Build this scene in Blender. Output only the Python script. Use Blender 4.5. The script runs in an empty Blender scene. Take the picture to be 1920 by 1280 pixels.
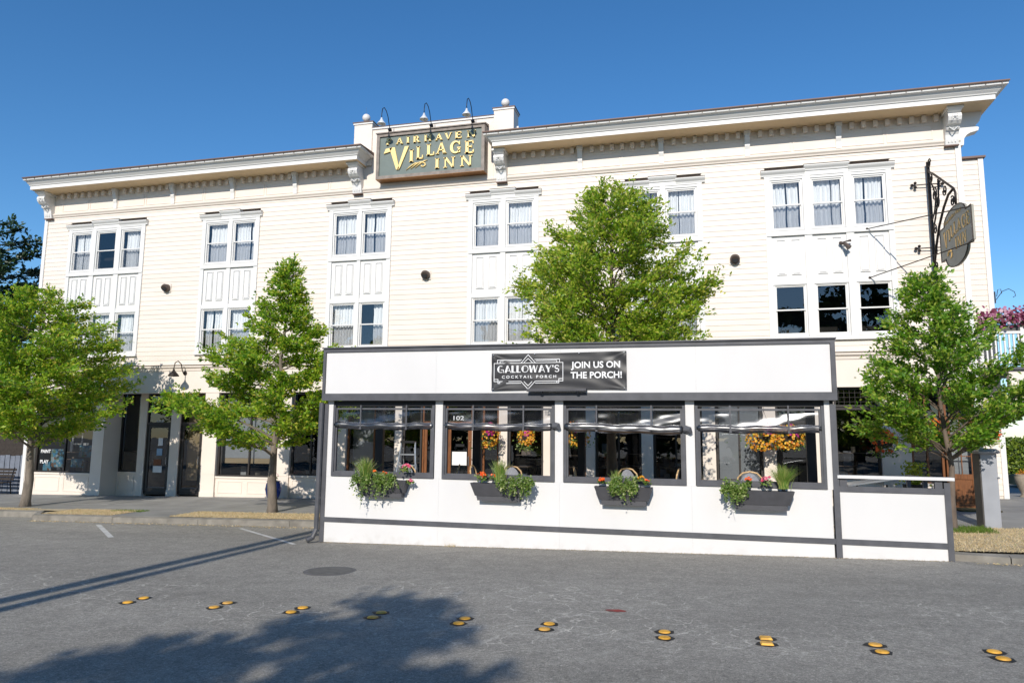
import bpy, math, random
import numpy as np
from mathutils import Vector, Matrix
R = math.radians
# ------------------------------------------------------------------ camera, sky, sun, exposure
scn = bpy.context.scene
col = scn.collection
cam_d = bpy.data.cameras.new('camera'); cam = bpy.data.objects.new('camera', cam_d); col.objects.link(cam)
yaw, pitch, roll = -0.253180, 0.133225, 0.0085835
fw = Vector((math.sin(yaw)*math.cos(pitch), math.cos(yaw)*math.cos(pitch), math.sin(pitch)))
rt = Vector((math.cos(yaw), -math.sin(yaw), 0)); up = rt.cross(fw)
r2 = rt*math.cos(roll)+up*math.sin(roll); u2 = up*math.cos(roll)-rt*math.sin(roll)
cam.matrix_world = Matrix(((r2.x, u2.x, -fw.x, 0), (r2.y, u2.y, -fw.y, -21.28), (r2.z, u2.z, -fw.z, 1.9), (0, 0, 0, 1)))
cam_d.lens = 25.93; cam_d.sensor_width = 36; cam_d.clip_end = 3000; cam_d.clip_start = .1
scn.camera = cam
SUN_EL, SUN_AZ = 29.5, 180.6          # azimuth clockwise from +Y: the sun stands behind the camera
w = bpy.data.worlds.new('World'); scn.world = w; w.use_nodes = True
nt = w.node_tree; nt.nodes.clear()
sky = nt.nodes.new('ShaderNodeTexSky'); sky.sky_type = 'NISHITA'; sky.sun_disc = False
sky.sun_elevation = R(SUN_EL); sky.sun_rotation = R(SUN_AZ); sky.air_density = 1.0; sky.dust_density = 0.15; sky.ozone_density = 4.5
bg = nt.nodes.new('ShaderNodeBackground'); bg.inputs[1].default_value = 0.15
ow = nt.nodes.new('ShaderNodeOutputWorld'); hsv = nt.nodes.new('ShaderNodeHueSaturation'); hsv.inputs['Saturation'].default_value = 1.2; hsv.inputs['Value'].default_value = .95
nt.links.new(sky.outputs[0], hsv.inputs['Color']); nt.links.new(hsv.outputs[0], bg.inputs[0]); nt.links.new(bg.outputs[0], ow.inputs[0])
sl = bpy.data.lights.new('sun', 'SUN'); sl.energy = 4.5; sl.angle = R(.5); sl.color = (1, .93, .83)
so = bpy.data.objects.new('sun', sl); col.objects.link(so)
sd = Vector((math.sin(R(SUN_AZ))*math.cos(R(SUN_EL)), math.cos(R(SUN_AZ))*math.cos(R(SUN_EL)), math.sin(R(SUN_EL))))
so.rotation_euler = sd.to_track_quat('Z', 'Y').to_euler(); so.location = (0, -40, 40)
scn.view_settings.view_transform = 'Standard'; scn.view_settings.look = 'None'
scn.view_settings.exposure = 0.03; scn.view_settings.gamma = 1; scn.view_settings.use_curve_mapping = False
scn.render.engine = 'CYCLES'
# ------------------------------------------------------------------ materials
MATS = {}
def nd(t, k, **kw):
    n = t.nodes.new(k)
    for a, b in kw.items():
        if a.startswith('i_'): n.inputs[int(a[2:])].default_value = b
        else: setattr(n, a, b)
    return n
def mat(name, c, rough=.6, metal=0., var=.12, scale=3., bump=0., bscale=60., stain=0., stainc=(.3, .26, .2), spec=.4, stretch=(1, 1, 1)):
    """plain painted or mineral surface with cloudy tone variation, grain relief and optional dirt"""
    m = bpy.data.materials.new(name); m.use_nodes = True; t = m.node_tree; b = t.nodes['Principled BSDF']
    tc = nd(t, 'ShaderNodeNewGeometry'); mp = nd(t, 'ShaderNodeMapping'); mp.inputs['Scale'].default_value = stretch
    t.links.new(tc.outputs['Position'], mp.inputs[0])
    n1 = nd(t, 'ShaderNodeTexNoise'); n1.inputs['Scale'].default_value = scale; n1.inputs['Detail'].default_value = 6
    t.links.new(mp.outputs[0], n1.inputs['Vector'])
    r = nd(t, 'ShaderNodeMapRange'); r.inputs[1].default_value = .3; r.inputs[2].default_value = .7; r.inputs[3].default_value = 1-var; r.inputs[4].default_value = 1+var*.5
    t.links.new(n1.outputs[0], r.inputs[0])
    mx = nd(t, 'ShaderNodeVectorMath', operation='SCALE'); mx.inputs[0].default_value = c[:3]; t.links.new(r.outputs[0], mx.inputs['Scale'])
    out = mx.outputs[0]
    if name in ('clap', 'concrete', 'kerb'):
        oi = nd(t, 'ShaderNodeObjectInfo'); ro = nd(t, 'ShaderNodeMapRange'); ro.inputs[3].default_value = .965 if name == 'clap' else .88; ro.inputs[4].default_value = 1.02; t.links.new(oi.outputs['Random'], ro.inputs[0])
        m2 = nd(t, 'ShaderNodeVectorMath', operation='SCALE'); t.links.new(out, m2.inputs[0]); t.links.new(ro.outputs[0], m2.inputs['Scale']); out = m2.outputs[0]
    if name == 'pwhite':      # road splash low on the sheets, faint rain streaks
        sp = nd(t, 'ShaderNodeSeparateXYZ'); t.links.new(tc.outputs['Position'], sp.inputs[0])
        lo = nd(t, 'ShaderNodeMapRange'); lo.inputs[1].default_value = .16; lo.inputs[2].default_value = -.12; t.links.new(sp.outputs[2], lo.inputs[0])
        ns = nd(t, 'ShaderNodeTexNoise'); ns.inputs['Scale'].default_value = 7; ns.inputs['Detail'].default_value = 8; t.links.new(tc.outputs['Position'], ns.inputs['Vector'])
        nr = nd(t, 'ShaderNodeMapRange'); nr.inputs[1].default_value = .48; nr.inputs[2].default_value = .8; nr.inputs[4].default_value = .45; t.links.new(ns.outputs[0], nr.inputs[0])
        mu = nd(t, 'ShaderNodeMath', operation='MULTIPLY'); t.links.new(lo.outputs[0], mu.inputs[0]); t.links.new(nr.outputs[0], mu.inputs[1])
        mz = nd(t, 'ShaderNodeMix', data_type='RGBA'); t.links.new(mu.outputs[0], mz.inputs[0]); t.links.new(out, mz.inputs[6]); mz.inputs[7].default_value = (.36, .32, .27, 1); out = mz.outputs[2]
    if stain > 0:
        n2 = nd(t, 'ShaderNodeTexNoise'); n2.inputs['Scale'].default_value = scale*.37; n2.inputs['Detail'].default_value = 9; n2.inputs['Roughness'].default_value = .7
        t.links.new(mp.outputs[0], n2.inputs['Vector'])
        r3 = nd(t, 'ShaderNodeMapRange'); r3.inputs[1].default_value = .52; r3.inputs[2].default_value = .72; r3.inputs[4].default_value = stain
        t.links.new(n2.outputs[0], r3.inputs[0])
        mm = nd(t, 'ShaderNodeMix', data_type='RGBA'); t.links.new(r3.outputs[0], mm.inputs[0]); t.links.new(out, mm.inputs[6]); mm.inputs[7].default_value = (*stainc, 1)
        out = mm.outputs[2]
    t.links.new(out, b.inputs['Base Color'])
    b.inputs['Roughness'].default_value = rough; b.inputs['Metallic'].default_value = metal; b.inputs['Specular IOR Level'].default_value = spec
    if bump > 0:
        n3 = nd(t, 'ShaderNodeTexNoise'); n3.inputs['Scale'].default_value = bscale; n3.inputs['Detail'].default_value = 5; t.links.new(mp.outputs[0], n3.inputs['Vector'])
        bp = nd(t, 'ShaderNodeBump'); bp.inputs['Strength'].default_value = bump; bp.inputs['Distance'].default_value = .01
        t.links.new(n3.outputs[0], bp.inputs['Height']); t.links.new(bp.outputs[0], b.inputs['Normal'])
    MATS[name] = m; return m
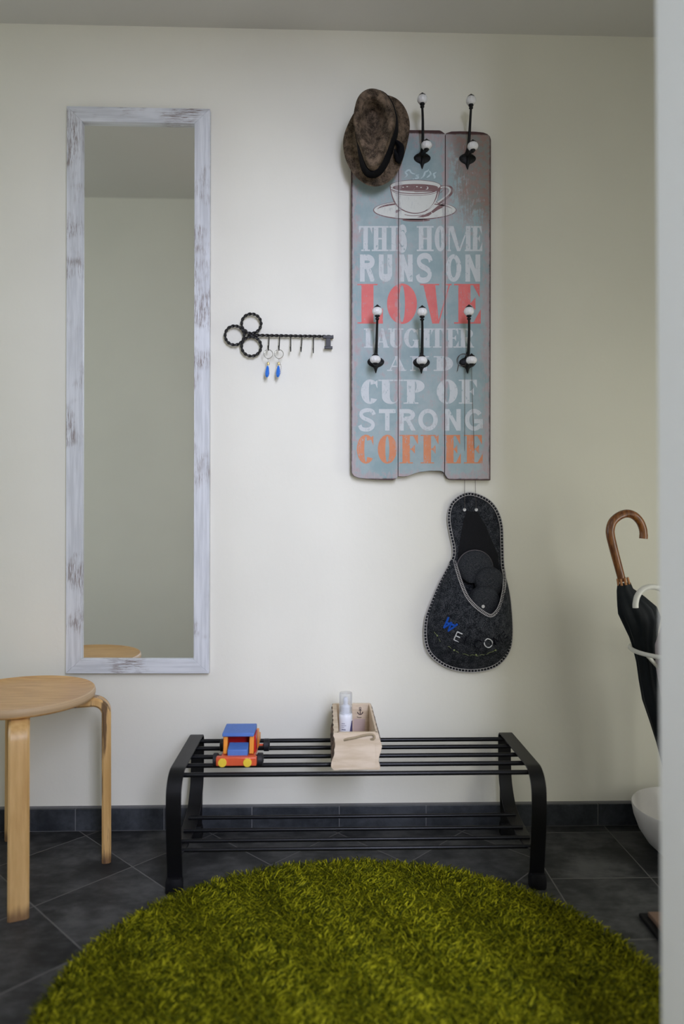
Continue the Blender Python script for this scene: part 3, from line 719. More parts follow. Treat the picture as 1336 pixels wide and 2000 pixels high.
# ------------------------------------------------------------------ felt slipper holder
def fz(x, y): return (800+x/5, 930+y/5)
t = NT('charcoal_felt'); p = t.coord(); n2 = t.noise(p, 380, 3, .8); n1 = t.noise(p, 60, 4)
f = t.math('ADD', t.math('MULTIPLY', n2, .75), t.math('MULTIPLY', n1, .25)); t.color(t.mix(t.ramp(f, .42, .66), (.007, .008, .010), (.080, .084, .090))); t.rough(.95); t.b.inputs['Specular IOR Level'].default_value = .08; t.bump(n2, .5, .001); MCH = t.m
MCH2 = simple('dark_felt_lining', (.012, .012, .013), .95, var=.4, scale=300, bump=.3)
MYARN = simple('pale_grey_yarn', (.42, .40, .38), .9, var=.2, scale=400)
holder = thing('felt_slipper_holder', at(920, 1311, WY), 'large charcoal felt slipper shaped wall pocket with pale blanket stitching hung below the coat rack', 'wall pocket')
outl = [(600, 160), (700, 188), (800, 250), (870, 350), (908, 480), (916, 650), (922, 850), (940, 980), (978, 1150), (1000, 1350), (1006, 1550), (982, 1700), (900, 1822), (780, 1890), (600, 1915), (420, 1890), (280, 1822), (180, 1720), (142, 1580), (150, 1400), (200, 1250), (270, 1080), (345, 930), (412, 800), (420, 700), (395, 580), (372, 450), (375, 350), (405, 262), (470, 200), (530, 170)]
OL = smooth_loop([(x, y, 0) for x, y in outl], 160)
b = MB(); c1_ = (620, 900)
def shr(L, k, cx=600): return [(cx+(v[0]-cx)*k, 1000+(v[1]-1000)*(k if abs(v[1]-1000) else 1)) for v in L]
OL2 = [(v.x, v.y) for v in OL]
b.grid([[at(*fz(x, y), WY-.004) for x, y in OL2], [at(*fz(x, y), WY-.010) for x, y in OL2]], True, False, True, True, 0, False)
b.build('back_panel', MCH, holder)
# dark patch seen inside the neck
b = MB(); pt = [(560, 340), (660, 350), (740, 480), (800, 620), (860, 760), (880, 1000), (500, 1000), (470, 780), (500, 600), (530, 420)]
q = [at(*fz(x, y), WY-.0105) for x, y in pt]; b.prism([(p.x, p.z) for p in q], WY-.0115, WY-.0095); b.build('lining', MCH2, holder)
# pocket front: bulging surface between the side outline and the V-shaped mouth
mouthL = [(425, 835), (455, 930), (490, 1040), (540, 1160), (600, 1245), (690, 1325), (790, 1375)]
mouthR = [(790, 1375), (860, 1330), (905, 1240), (930, 1130), (940, 1040), (938, 960), (928, 900)]
ML = smooth_loop([(x, y, 0) for x, y in mouthL], 25, False); MR = smooth_loop([(x, y, 0) for x, y in mouthR], 25, False)
mouth = ML+MR[1:]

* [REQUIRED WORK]
Transcribe exactly, and only, the lines beginning at the line containing "Continue the Blender" and ending at the line containing "t.bump(n2, .5, .001); MCH = t.m", both inclusive.

* [WORKED SOLUTION]
Continue the Blender Python script for this scene: part 3, from line 719. More parts follow. Treat the picture as 1336 pixels wide and 2000 pixels high.
# ------------------------------------------------------------------ felt slipper holder
def fz(x, y): return (800+x/5, 930+y/5)
t = NT('charcoal_felt'); p = t.coord(); n2 = t.noise(p, 380, 3, .8); n1 = t.noise(p, 60, 4)
f = t.math('ADD', t.math('MULTIPLY', n2, .75), t.math('MULTIPLY', n1, .25)); t.color(t.mix(t.ramp(f, .42, .66), (.007, .008, .010), (.080, .084, .090))); t.rough(.95); t.b.inputs['Specular IOR Level'].default_value = .08; t.bump(n2, .5, .001); MCH = t.m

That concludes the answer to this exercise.